Read the listing below and copy out every line that holds "pixels".

Entries with scene source code
------------------------------------

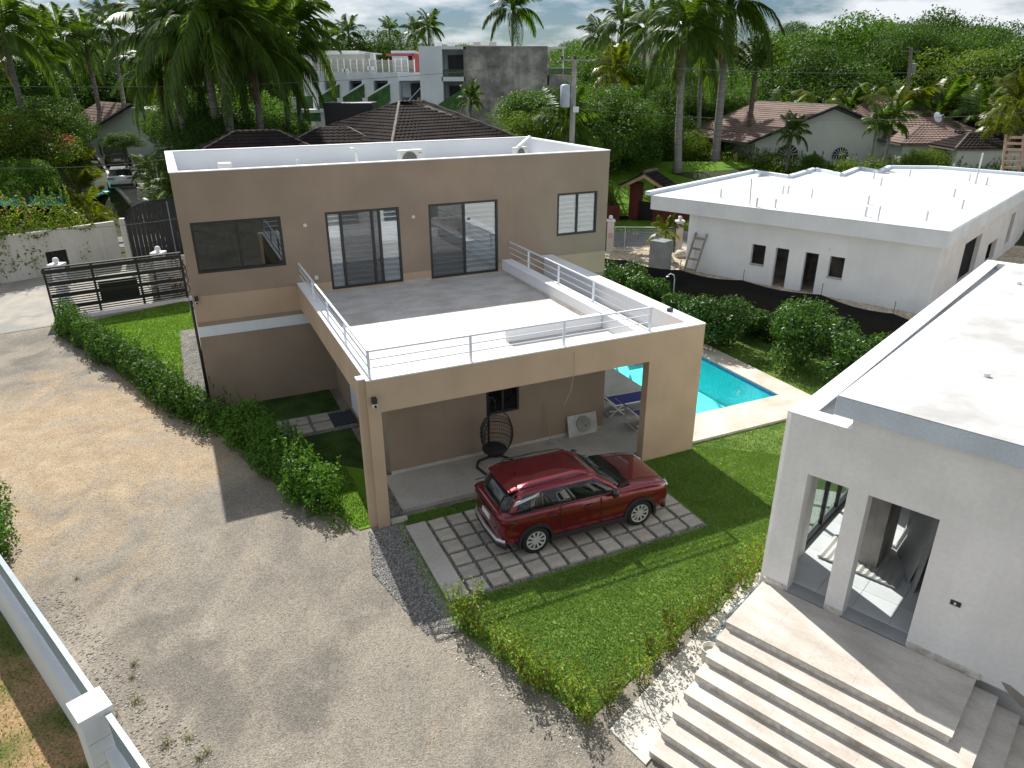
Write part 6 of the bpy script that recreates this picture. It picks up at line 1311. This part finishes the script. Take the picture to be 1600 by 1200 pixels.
# distant single palms on the skyline
SK = [(802, 18, 110, 5.1, 'tall feathery palm above the grey concrete wall'), (668, 45, 125, 3.4, 'dark drooping palm left of the apartment tower'), (612, 50, 150, 3.2, 'slim palm standing alone against the sky'), (540, 55, 120, 3.2, 'palm at the left of the round dark tree'), (505, 62, 120, 3.2, 'palm on the skyline above the slatted screen'), (645, 52, 130, 3.2, 'palm beside the drooping skyline palm'), (100, 60, 75, 3.4, 'dark palm left of the big palm group on the skyline'), (60, 75, 70, 3.5, 'palm with spread fronds at the upper left'), (5, 55, 60, 4.0, 'palm cut by the left edge of the frame'), (165, 50, 78, 3.4, 'palm on the skyline between left palms'), (25, 95, 85, 3.5, 'shaded palm behind the far left canopy'), (965, 40, 85, 3.7, 'palm crown rising left of the royal palms'), (1010, 48, 80, 3.5, 'dark palm just left of the royal palms'), (130, 70, 80, 3.4, 'dense low palm above the neighbour house roof'), (935, 60, 95, 3.2, 'small palm crown above the dark wood'), (50, 110, 66, 3.0, 'dark palm above the magenta shrub')]
for i, (px, py, r_, L, l) in enumerate(SK): p = far(px, py, r_); z = T(p.x, p.y); palm(Vector((p.x, p.y, z)), p.z, L, 20, l, None, .2, (random.uniform(-.5, .5), 0), FR, m_trunk, i * .7, dead=1)
for i, (px, py, r_, L, l, mats) in enumerate(((735, 160, 50, 1.3, 'small bright palm in front of the concrete wall', FRG), (1237, 212, 61, 1.7, 'leafy palm before the cream gable wall, left one', FRG), (1370, 198, 61.5, 1.5, 'thin trunked palm before the cream gable wall, middle one', FRG), (1394, 194, 62, 1.8, 'thicker palm before the cream gable wall, right one', FRG), (1562, 200, 64, 2.2, 'yellow-green palm near the timber ladder', FRY), (960, 118, 62, 2.6, 'pale fronded palm in the wood behind the pole', FRY), (885, 200, 47, 2.6, 'arching palm at the foot of the utility pole', FRG), (1590, 170, 60, 2.6, 'palm at the right edge above the pavilion', FRY))):
    p = far(px, py, r_); z = min(T(p.x, p.y), p.z - 1); palm(Vector((p.x, p.y, z)), p.z, L, 18, l, None, .1, (0, 0), mats, m_trunk, i, dead=0)
# named broadleaf trees
def tr(px, py, r_, rad, kind, label, hz=1.0, group=None, name='tree'):
    """py = top of crown"""
    p = far(px, py, r_); return tree((p.x, p.y, T(p.x, p.y)), p.z, rad, kind, label, name, 'tree', group, hz)
tr(590, 45, 120, 8, 0, 'round dark evergreen tree on the skyline behind the apartments'); tr(725, 72, 130, 5, 0, 'low dark tree behind the apartment tower') ; tr(560, 62, 125, 7, 0, 'dark tree left of the round skyline tree')
tr(845, 130, 52, 3.6, 1, 'bright green leafy tree left of the utility pole', .8); tr(950, 130, 54, 4.4, 1, 'bright green leafy tree right of the utility pole', .8); tr(1000, 150, 64, 4.2, 0, 'dark green tree between the pole and royal palms'); tr(905, 175, 50, 3.6, 0, 'dense dark tree right behind the brown house corner'); tr(985, 195, 61, 4.2, 0, 'shaded tree behind the little gatehouse', 1.1); tr(830, 165, 49, 2.6, 2, 'yellowish shrub tree against the concrete wall')
tr(1040, 242, 66, 2.4, 2, 'yellow-green bush at the left of the royal palm trunks'); tr(1085, 242, 67, 2.6, 2, 'yellow-green bush between the royal palm trunks'); tr(990, 240, 64, 2.4, 0, 'dark bush left of the royal palm trunk')
tr(1370, 5, 95, 9.5, 1, 'tall open-crowned green tree on the right skyline'); tr(1490, 8, 110, 7.5, 0, 'dense vine-covered dark tree at the upper right', 1.2); tr(1260, 38, 92, 8.5, 1, 'broad dome-shaped green tree behind the brown roofs'); tr(1565, 25, 115, 7, 0, 'dark tree at the top right corner', 1.1); tr(1180, 135, 80, 4, 1, 'green tree behind the left end of the brown roofs'); tr(1300, 75, 80, 6.5, 0, 'dark tree directly behind the cream gable house'); tr(1430, 60, 88, 7.5, 0, 'dark broad tree under the tall open-crowned tree'); tr(1555, 70, 92, 7, 1, 'bright vine-draped tree near the right edge')
for i, (px, py, r_) in enumerate(((1225, 150, 72), (1290, 118, 74), (1330, 122, 72), (1365, 118, 75), (1405, 120, 72), (1440, 118, 74), (1475, 125, 72), (1510, 118, 74), (1545, 112, 72), (1580, 108, 76))):
    p = far(px, py, r_); z = T(p.x, p.y); clump_palm((p.x, p.y, z), p.z - z, 3.4, 22, 'feathery areca palm in the row behind the brown roofs', FRY if i % 3 == 1 else FRG, 'areca palms in the row behind the brown roofs')
# hedge before the cream house
hp = [far(x, 262, r_) for x, r_ in ((1035, 65), (1100, 66), (1180, 63), (1260, 61), (1350, 60), (1440, 61), (1520, 62), (1605, 63))]
hedge('hedge', [tuple(p.xy) for p in hp], 2.4, 2.0, 26000, .2, L_tree[2], 'long loose hedge between the white bungalow and the cream house', seed=21, z0=1.9, bumpy=.16)
for (px, py, r_, rad, k, l) in ((1440, 232, 62, 1.6, 2, 'bush right of the gable house, above the roof kerb'), (1480, 226, 63, 1.8, 2, 'bush under the brown hip roof at the right'), (1120, 244, 67, 1.8, 2, 'leafy bush left of the peach porch columns'), (1275, 238, 60, 1.0, 1, 'rounded bush under the arched window')):
    tr(px, py, r_, rad, k, l)
hedge('shrub_row', [(4.6, 52.2), (6.2, 52.4), (7.6, 52.6)], 1.4, 1.9, 4500, .14, L_boug, 'flecked shrubs behind the black railing across the street', cat='shrubs', seed=30, z0=.1)
struct(MB().add([(2, 52, .05), (12, 52, .3), (20, 60, 3.05), (2, 62, 2.95)], [(0, 1, 2, 3)]), 'far_lawn', m_grass2)
# wooded belt: filler trees, each its own object
G = 'trees of the wooded belt'
for i in range(95):
    px = random.uniform(-60, 1660); r_ = random.uniform(78, 150)
    top = 74 + 11 * math.sin(px / 130.0) + random.uniform(-26, 30)
    if px > 1150: top -= 12
    if 470 < px < 860: r_ = random.uniform(105, 160); top = random.uniform(78, 92)
    if px < 300: top += 10; r_ = max(r_, 92)
    tr(px, top, r_, random.uniform(4, 8.5), random.choice((0, 0, 0, 1, 1, 2)), 'tree in the dense green belt behind the houses', random.uniform(.8, 1.15), G)
for i in range(30):
    px = random.choice((random.uniform(-60, 60), random.uniform(840, 1180))); r_ = random.uniform(72, 84); tr(px, random.uniform(120, 165), r_, random.uniform(3, 4.6), random.choice((0, 0, 1)), 'tree in the dense green belt behind the houses', 1, G)
for i, (px, py, r_) in enumerate(((275, 150, 60), (310, 150, 54), (345, 165, 50), (315, 190, 47), (290, 170, 62), (420, 165, 55), (450, 185, 54))): tr(px, py, r_, 3.0, 0 if i < 5 else 1, 'shaded undergrowth tree behind the left palm group', .9, 'undergrowth behind the left palms')

# ------------------------------------------------------------------ grass blades, pebbles, litter (stuff)
def in_poly(x, y, poly):
    c = np.zeros(len(x), bool); n = len(poly)
    for i in range(n):
        (x0, y0), (x1, y1) = poly[i], poly[(i + 1) % n]
        with np.errstate(divide='ignore', invalid='ignore'): c ^= ((y0 > y) != (y1 > y)) & (x < (x1 - x0) * (y - y0) / (y1 - y0 + 1e-12) + x0)
    return c
def blades(poly, n, h, name, label, mat, z=.02, w=.011, excl=()):
    P = np.array(poly); x = rng.uniform(P[:, 0].min(), P[:, 0].max(), n * 3); y = rng.uniform(P[:, 1].min(), P[:, 1].max(), n * 3); k = in_poly(x, y, poly)
    for q in excl: k &= ~in_poly(x, y, q)
    x, y = x[k][:n], y[k][:n]; m = len(x); a = rng.uniform(0, 6.28, m); hh = h * rng.uniform(.5, 1.3, m); l = rng.normal(0, .6, (m, 2)) * hh[:, None]
    p = np.stack([x, y, np.full(m, z)], 1); d = np.stack([np.cos(a), np.sin(a), np.zeros(m)], 1) * w
    v = np.stack([p - d, p + d, p + np.stack([l[:, 0], l[:, 1], hh], 1)], 1).reshape(-1, 3); f = np.arange(3 * m).reshape(-1, 3)
    o = inst(name, raw_mesh(name, v, f, mat)); tag(o, label, 'grass', kind='stuff')
padx = xy(Hw(.5, -3.15), Hw(6.95, -3.15), Hw(6.95, -.18), Hw(.5, -.18)); decx = xy(Hw(8.86, .22), Hw(14.5, .9), Hw(14.5, 10.6), Hw(8.86, 10.6)); hx = xy(Hw(-.2, .0), Hw(8.9, .0), Hw(8.9, 9), Hw(-.2, 9))
near = xy(Hw(0.6, -3.4), Vw(-1.1, -2.3), Vw(-0.9, 3.0), Vw(-0.25, 3.8), Vw(-.25, 9.5), Hw(9, .2), Hw(6.9, .2), Hw(.6, .2))
blades(near, 90000, .045, 'grass', 'short mown grass of the front lawn', L_grass, excl=(padx, decx))
blades(xy(Hw(9, .2), Vw(-.3, 9), Vw(-.3, 18), Vw(-14, 18), Hw(11, 9)), 30000, .05, 'grass', 'mown grass around the pool', L_grass, excl=(decx, hx), w=.016)
blades(xy((-18.6, 28.3), (-15.1, 31.8), Hw(-3.05, 21), Hw(-3.05, 17), Hw(-3.7, 17), Hw(-3.7, 8.5), (-8.3, 18.3)), 32000, .06, 'grass', 'bright mown grass left of the house', L_grass, w=.018)
blades(xy(Hw(-.9, .2), Hw(.0, .2), Hw(-.1, 4.5), Hw(-2.6, 5.0)), 9000, .05, 'grass', 'mown grass beside the carport corner post', L_grass, z=.022)
blades(xy(Vw(-14, -13), Vw(-2, -13), Vw(-2, -8.05), Vw(-14, -8.05)), 12000, .05, 'grass', 'patchy grass behind the garden wall', L_grass, z=.01)
wmesh = [shoot_bush('foliage', leafmat('weed_leaf', [(.10, .14, .03), (.16, .20, .05), (.25, .22, .08)], .7, .3), .22, .22, 8, .05, 60 + k, 12) for k in range(2)]
for i, (x, y) in enumerate(((205, 1060), (212, 1098), (262, 1165), (295, 1155), (312, 1185), (180, 1120), (208, 1040), (120, 905), (325, 1178))):
    p = at(x, y); e = thing('weed', 'small dry weed growing in the gravel near the garden wall', 'weed', p, i, 'weeds along the garden wall')
    inst('foliage', wmesh[i % 2][0], e, sc=random.uniform(.35, .75)); inst('stem', wmesh[i % 2][1], e, sc=.5)
def pebbles(poly, n, s0, s1, name, label, mat, z=0.0):
    P = np.array(poly); x = rng.uniform(P[:, 0].min(), P[:, 0].max(), n * 3); y = rng.uniform(P[:, 1].min(), P[:, 1].max(), n * 3); k = in_poly(x, y, poly); x, y = x[k][:n], y[k][:n]; m = len(x)
    s = rng.uniform(s0, s1, m)[:, None, None]; base = np.array([(1, 0, 0), (0, 1, 0), (-1, 0, 0), (0, -1, 0), (0, 0, .7), (0, 0, -.5)])[None] * rng.uniform(.6, 1.2, (m, 6, 1)); a = rng.uniform(0, 6.28, m)
    bx = base[:, :, 0] * np.cos(a)[:, None] - base[:, :, 1] * np.sin(a)[:, None]; by = base[:, :, 0] * np.sin(a)[:, None] + base[:, :, 1] * np.cos(a)[:, None]
    v = (np.stack([bx, by, base[:, :, 2]], 2) * s + np.stack([x, y, np.full(m, z) ], 1)[:, None]).reshape(-1, 3)
    fc = np.array([(0, 1, 4), (1, 2, 4), (2, 3, 4), (3, 0, 4), (1, 0, 5), (2, 1, 5), (3, 2, 5), (0, 3, 5)]); f = (np.arange(m) * 6)[:, None, None] + fc[None]
    o = inst(name, raw_mesh(name, v, f.reshape(-1, 3), mat)); tag(o, label, 'stones', kind='stuff')
m_stone = leafmat('pebble_tones', [(.20, .19, .17), (.38, .35, .31), (.55, .52, .48), (.30, .25, .2)], .85, 0.0, .2)
m_stoned = leafmat('gravel_tones', [(.12, .12, .115), (.24, .235, .225), (.46, .45, .43), (.18, .17, .155)], .85, 0.0, .2)
pebbles([(-14, 6), (0.5, 6), (1, 8.2), (-1.6, 11), (-4, 13.4), (-9, 18), (-16, 24)], 6000, .008, .022, 'loose_stones', 'small loose stones scattered on the driveway', m_stone)
pebbles(xy(Vw(-11, -7.6), Vw(-3, -7.6), Vw(-3, -6.6), Vw(-11, -6.9)), 2600, .012, .04, 'loose_stones', 'rough stones and rubble along the foot of the garden wall', m_stone)
pebbles(xy((-1.6, 10.9), (1.15, 8.1), (.95, 7.8), (-1.85, 10.65)), 900, .010, .035, 'loose_stones', 'stones along the gravel edge of the shrubs', m_stone)
pebbles(xy(Hw(-.25, -.02), Hw(.55, -.02), Hw(.5, -3.9), Hw(-.1, -3.7), Hw(-.55, -1.5)), 6500, .014, .034, 'gravel', 'grey gravel beside the paver pad', m_stoned, .014)
pebbles(xy(Hw(1.0, -3.08), Hw(6.88, -3.08), Hw(6.88, -.24), Hw(1.0, -.24)), 9000, .010, .022, 'gravel', 'dark gravel in the joints of the paver pad', m_stoned, .034)
pebbles([(5, 38), (9, 42.5), (20, 43), (14, 36), (9.5, 36)], 1500, .03, .12, 'rubble', 'pale rubble on the building lot', m_stone)
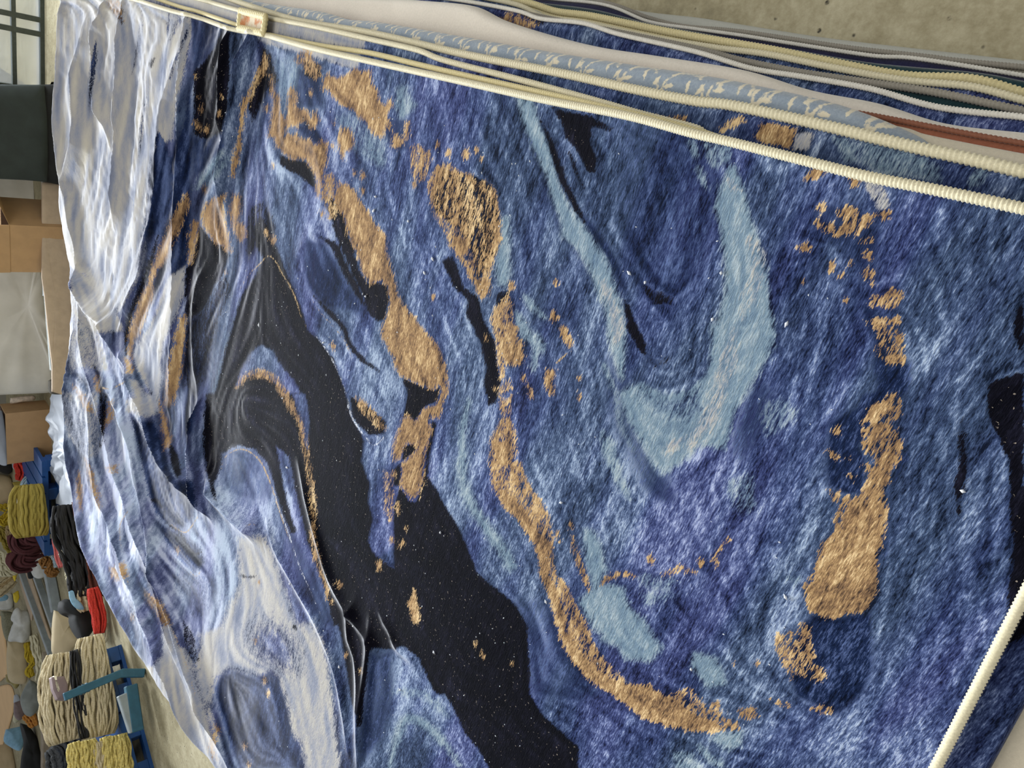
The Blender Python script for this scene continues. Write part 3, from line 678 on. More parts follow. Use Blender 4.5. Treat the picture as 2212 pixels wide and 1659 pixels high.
# folds: photo line, height, half width, steepness
RIDGES = [
    ('226,0 222,48 214,80 216,145 214,181 228,240 236,300', .035, .05),
    ('185,60 185,108 179,145 182,217 189,277 187,313 171,362 161,400 172,470 178,520 182,590', .04, .06),
    ('150,-20 148,80 144,200 142,300 150,380 150,450', .03, .07),
    ('272,0 273,60 273,108 275,150 271,217 269,289 265,338 260,400 258,450 250,490', .032, .04),
    ('393,125 385,165 374,205 366,277 361,340 361,400 351,460 335,520 318,575 296,640 277,690 268,740', .025, .05),
    ('411,28 412,60 415,120 417,217 417,330 412,400 405,549 402,684 396,760 388,819 371,880', .035, .045),
    ('499,58 495,110 492,169 492,241 488,300', .025, .045),
    ('547,70 540,110 532,158 523,253 510,310 500,348 491,400 480,440', .035, .045),
    ('184,575 190,610 206,650 222,672 236,684 250,700 262,730 268,770', .05, .06),
    ('190,620 196,700 205,760 222,820 240,880 250,960 262,1010 280,1060 300,1110 322,1180 345,1250', .04, .05),
    ('276,770 294,800 315,843 340,890 352,930 372,975 395,1010 430,1050 465,1095', .05, .05),
    ('240,830 262,880 285,930 300,990 318,1050 338,1120 352,1190 372,1270 395,1340 420,1420 450,1500 475,1600', .035, .055),
    ('165,700 160,800 160,900 166,1000 178,1080 190,1150 215,1220 250,1300 290,1390', .03, .07),
    ('205,860 212,950 218,1020 232,1090 255,1150 285,1230 320,1310 350,1390 375,1450 400,1540 430,1640', .035, .05),
    ('437,870 440,930 438,980 447,1030 455,1060 466,1100', .04, .035),
    ('462,1030 480,1065 505,1095 540,1130 575,1160', .035, .05),
    ('580,1120 600,1190 640,1260 680,1330 710,1400 730,1460 745,1540 752,1620', .008, .02),
    ('645,1000 690,1170 720,1260 760,1330 810,1400', .008, .02),
    ('770,1290 755,1330 756,1380 770,1420 778,1500 776,1580', .007, .022),
    ('800,1330 798,1400 790,1480 782,1560 775,1659', .009, .025),
    ('818,1320 842,1360 860,1400 900,1430', .006, .02),
    ('300,1440 330,1500 360,1580 380,1659', .02, .04),
    ('360,1180 362,1260 372,1330 392,1400 440,1490 470,1560 500,1659', .025, .04),
    ('660,300 690,330 700,400 690,480 640,560', .006, .05),
    ('450,560 430,640 425,740 430,850', .01, .04),
]


def seg_dist(Q, L):
    """distance of plane points Q (n,2) to polyline L, plus side sign"""
    D = np.full(len(Q), 1e9); T = np.zeros(len(Q))
    m = len(L) - 1
    for i in range(m):
        A, B = L[i], L[i + 1]; d = B - A; l2 = max(d @ d, 1e-12)
        t = np.clip(((Q - A) @ d) / l2, 0, 1); e = Q - A - t[:, None] * d
        dd = np.hypot(e[:, 0], e[:, 1]); k = dd < D
        D[k] = dd[k]; T[k] = (i + t[k]) / m
    return D, T


def relief(Q):
    """height of the folds over the flat top"""
    z = np.zeros(len(Q))
    for s, h, w in RIDGES:
        L = world_line(s, TOP, 18)[:, :2]
        lo, hi = L.min(0) - 3.2 * w, L.max(0) + 3.2 * w
        k = np.where((Q > lo).all(1) & (Q < hi).all(1))[0]
        if len(k) == 0: continue
        D, T = seg_dist(Q[k], L)
        f = np.clip(np.minimum(T, 1 - T) * 6, 0, 1)
        hh = h * RK * (.72 / np.cosh(np.minimum(D / w * 1.9, 30)) + .28 * np.exp(-D / (.3 * w))) * (.35 + .65 * f)
        z[k] += hh
    x, y = Q[:, 0], Q[:, 1]
    # soft swell of the far half, and small drape creases that run across it
    far = np.clip((x - 1.3) / 1.5, 0, 1)
    z += .012 * far * np.sin(x * 5.3 + 1.1 * np.sin(y * 2.1)) * np.cos(y * 1.7)
    z += .004 * far * np.sin(x * 31 + 3 * np.sin(y * 3 + x)) * (.5 + .5 * np.sin(y * 4.3 + x * 2))
    q = proj(np.column_stack([Q, np.full(len(Q), TOP)])); z += far ** 1.5 * .0030 * np.clip(samp(LIC1, q[:, 0], q[:, 1], LST), -2.2, 2.2) * (q[:, 0] > 60)
    z += .0025 * np.sin(x * 9 + y * 4) * np.sin(y * 7 - x * 3)
    return z


RK = 1.35
xs = [NEAR0 - .35]
while xs[-1] < 4.25:
    xs.append(xs[-1] + (.0032 if xs[-1] < 1.6 else .0042))
xs = np.array(xs); ny = 640
rl = 0.012
vv = np.linspace(0, 1, ny)
Xg, Vg = np.meshgrid(xs, vv, indexing='ij')
Yg = E0(Xg) + Vg * (2.95 - E0(Xg))
# shear so that the first row is the near edge
Xg = NEAR0 + (Xg - xs[0]) * (4.25 - NEAR0) / (4.25 - xs[0])
Xg = Xg + NEAR_S * Yg * np.clip(1 - (Xg - NEAR0) / .8, 0, 1)
Yg = E0(Xg) + Vg * (2.95 - E0(Xg))
Q = np.stack([Xg.ravel(), Yg.ravel()], 1)
BDP = np.vstack([BD, [[BD[-1, 0] - .02, -3], [-3, -3], [-3, 2.05]]])


def outside(Q):
    ins = np.zeros(len(Q), bool)
    for A, B in zip(BDP, np.roll(BDP, -1, 0)):
        if A[1] == B[1]: continue
        ins ^= ((A[1] > Q[:, 1]) != (B[1] > Q[:, 1])) & (Q[:, 0] < (B[0] - A[0]) * (Q[:, 1] - A[1]) / (B[1] - A[1]) + A[0])
    return ~ins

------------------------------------

WRITTEN RESPONSE
Write part 6 of the bpy script that recreates this picture. It picks up at line 1311. This part finishes the script. Take the picture to be 1600 by 1200 pixels.
The Blender Python script for this scene continues. Write part 3, from line 678 on. More parts follow. Use Blender 4.5. Treat the picture as 2212 pixels wide and 1659 pixels high.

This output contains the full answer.